Главный парадокс, который я для себя вынес из всей этой истории, заключается в том, что фразу, отобранную почти столетие назад для грандиозного коллективного проекта переустройства мира и человека, сегодня читаешь иначе. Её слышишь как самый личный, сокровенный манифест, как внутреннюю молитву одиночки, отстаивающего суверенитет собственного мышления, как эхо того самого свободного, буйного, непокорного духа — духа эксперимента, дерзкой веры и интеллектуального бесстрашия, — который когда-то, в дыму и восторге революционных лет, всё это и заварил. Духа, оказавшегося неудобен, тесен и опасен для любой из «неволь»: и для той, монархической, от которой он сбежал, и для той, тоталитарной, которую он с таким фанатизмом помогал строить.
И дух этот остался — не в учебниках, не в музейных описях, а запертым в фарфоре, в этом белом молчаливом круге с чёрными непререкаемыми буквами. Немой свидетель, помнящий всё: и голодный восемнадцатый год в Петрограде, и пыльный забытый балкон в Москве двадцать первого века, и тысячи незаметных обедов, ссор, разговоров и молчаний между этими датами. Он ничего не доказывает и не требует. Он просто есть.

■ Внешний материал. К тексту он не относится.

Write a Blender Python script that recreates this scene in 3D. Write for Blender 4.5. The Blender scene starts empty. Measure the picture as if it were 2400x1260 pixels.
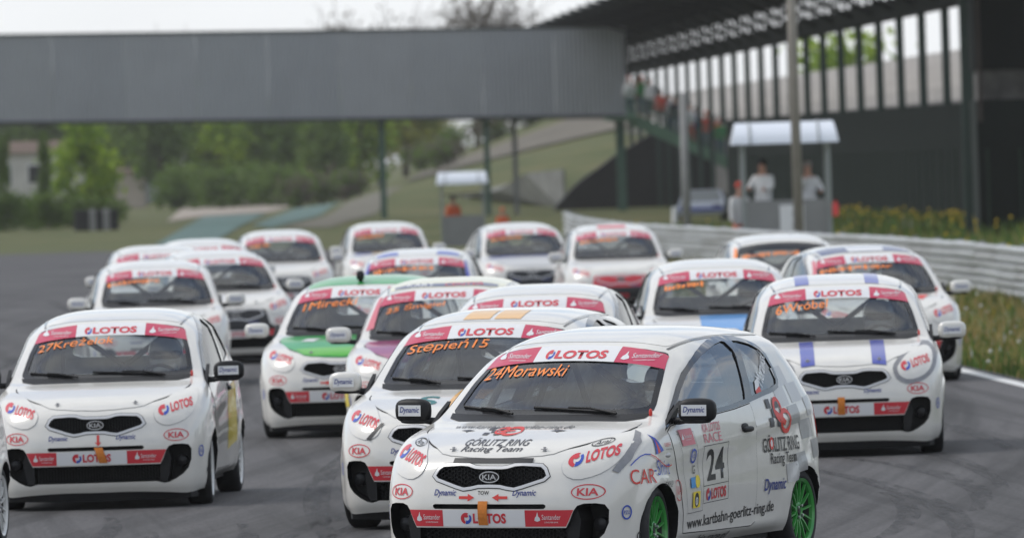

Эта тарелка запечатлела краткое ослепительное мгновение, когда будущее виделось не судьбой, а чертежом, который можно не предсказывать, а конструировать. Конструировать, как Башню Татлина, как этот сервиз, как нового человека. Тогда верили: искусство — не зеркало, отражающее мир, а молот, способный выковать его заново. И самый горький итог этой веры в том, что от неё в наших руках, спустя столетие, остался не молот. Осталась хрупкая, прекрасная и совершенно бесполезная в своём первоначальном замысле тарелка. Которая и есть самый честный памятник любой утопии — памятник не силе, а хрупкости, не мощи, а дерзости, разбившейся о реальность. Её тихому, фарфоровому звону: чистому и почти невесомому. Звону, что слышен лишь тому, кто готов остановиться, прикоснуться к холодной гладкой поверхности истории и ощутить сквозь неё странное тепло когда-то кипевшей здесь жизни и надежды.